Ørsted OK’d to Bring Offshore Wind Power Ashore at Oyster Creek

Tom Johnson | September 16, 2019 | Energy & Environment
Scheme could cut cost of linking offshore wind farm to region’s transmission system

Credit: U.S. DOE
Installation of an offshore wind turbine
Ocean Wind LLC, the developer of the state’s first offshore wind farm, has secured the rights to bring power ashore at the former Oyster Creek nuclear station, a move advocates say could reduce the project’s costs to connect to the region’s transmission system.

Ørsted, the owner of Ocean Wind, won approval from the New Jersey Board of Utilities this past June to build a 1,100-megawatt, $1.6 billion offshore-wind facility about 15 miles from the coast of Atlantic city.

The state agency last week approved Ocean Wind’s purchase of so-called capacity interconnection rights to bring the power from the wind farm to the nuclear power station in Lacey Township. Exelon, the former owner of the plant, gave its OK to the scheme.

The precise cost of the transmission grades and how much ratepayers will kick in are undecided. That’s because the exact nature of the improvements to the transmission system have not been determined, according to Cam Stoker, communications manager for Ørsted U.S. Offshore Wind.

Total costs in question

In a BPU order in June, the state said the company projected the costs of the transmission upgrades would run from $36 million to $130 million, but could go as high as $174 million. Those costs were not factored into the subsidy utility customers will pay to Ocean Wind.

Ocean Wind will pay the first $10 million of transmission costs. From there to $130 million, Ocean Wind will incur 70 percent of the costs with 30 percent recovered from ratepayers. From $130 million to $174 million, the costs will be split between the developer and ratepayers. After $174 million, ratepayers will pay 100 percent of the costs.

Both the BPU and New Jersey Division of Rate Counsel said securing interconnection rights at Oyster Creek, where existing transmission capacity already exists, is a good deal for ratepayers.
In a board order last week, the agency said obtaining the rights has the potential to “yield significant economic benefits for New Jersey ratepayers through lower transmission system upgrades.’’

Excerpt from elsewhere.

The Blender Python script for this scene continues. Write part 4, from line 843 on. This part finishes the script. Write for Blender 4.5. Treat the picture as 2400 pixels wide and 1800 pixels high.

Ocean Wind agreed. It estimated the difference between the cost of the rights at the price indicated and any remaining upgrade costs would be approximately $25 million less than the estimated upgrade costs without their purchase of those rights.

Rate Counsel Stefanie Brand said there is a good chance the formula and cost allocation will save money. “Overall, I think it will be cheaper for the ratepayer,’’ Brand said.

The board will still retain oversight of the “true-up’’ costs related to the final transmission expenses.

This is the first offshore-wind project, expected to be online in 2024, approved by the state, although it intends to hold further solicitations next year and 2022 to help achieve Gov. Phil Murphy’s goal of 3,500 megawatts of offshore-wind capacity by 2030.

The state has yet to decide whether to build an offshore wind-transmission backbone to wheel power among New Jersey and other states trying to build offshore wind farms.